After success and critical acclaim, Philip Guston somehow bravely abandoned his signature style. His transition from abstract expressionist to neo-expressionist (before there was such a category) was heretical. In ab-ex lockstep he had been part of the American exhibition that toured Europe; as Eva Cockroft had documented in Abstract Expressionism: Weapon of the Cold War the exhibition was as propagandist as Radio Free Europe. Guston’s annis mirabilis was 1971, and Hauser & Wirth’s exhibition dedicated to the artist documents that year.

Philip Guston, Untitled (Roma), (1971), 49.5 x 68 cm, oil on paper mounted on panel. Courtesy of the Estate of Philip Guston.

Guston’s rejection of painterly orthodoxy could be told in a pair of works on view—just two of the more than 150 on display.
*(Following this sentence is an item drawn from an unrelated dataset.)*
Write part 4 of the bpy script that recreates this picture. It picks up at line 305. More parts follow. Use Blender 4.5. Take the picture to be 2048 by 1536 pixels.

Made during Guston’s fellowship at the American Academy in Rome, the foot rendered in Untitled (Rome) appears classically regal yet fractured and weathered. It references a fragment from the Colossus of Constantine, a former four-story statue of the Roman emperor who converted to Christianity. Untitled (Orange Shoe)​,​ however, is a vivid rendering of a scuffed and clunky hobnail boot. These two oil-on-paper works could serve as icons contrasting the vain and humble ambitions of the two; the emperor who dreamed of being a god and the princeling who chose to be a laborer.

Philip Guston, Untitled (Roma), (1971), 55.3 x 73.7 cm, oil on paper mounted on panel. Courtesy of the Estate of Philip Guston

In addition to the Roma series are the disturbing caricatures of Richard Nixon, the Poor Richard drawings. His ambitions are also made apparent. In one of these ink drawings (there are seventy-four of them), Nixon and Agnew are shown as colossi, grand as pyramids upon a sandy plane. Another has Nixon sleepless, his blanket pulled nose high while he stares at his Whittier College pennant. His blanket is tent-poled by his enormous erection as he plots to avenge every slight that was ever made against him. Tricky Dick is also one of Guston’s infamous Klansmen, recognizable beneath his hood as there is no hiding his priapic nose.

Philip Guston, Poor Richard, (1971), 26.7 x 35.2 cm, ink on paper. Courtesy of the Estate of Philip Guston

Few large oil paintings are included, yet his oil sketches and ink drawings make their absence nearly unnoticeable. What stands out is Guston’s insistent devotion to dissatisfaction, whether in the Klan images—first begun in the 1930’s—or to political commentary and resistance that remains achingly raw and minute-ago contemporary.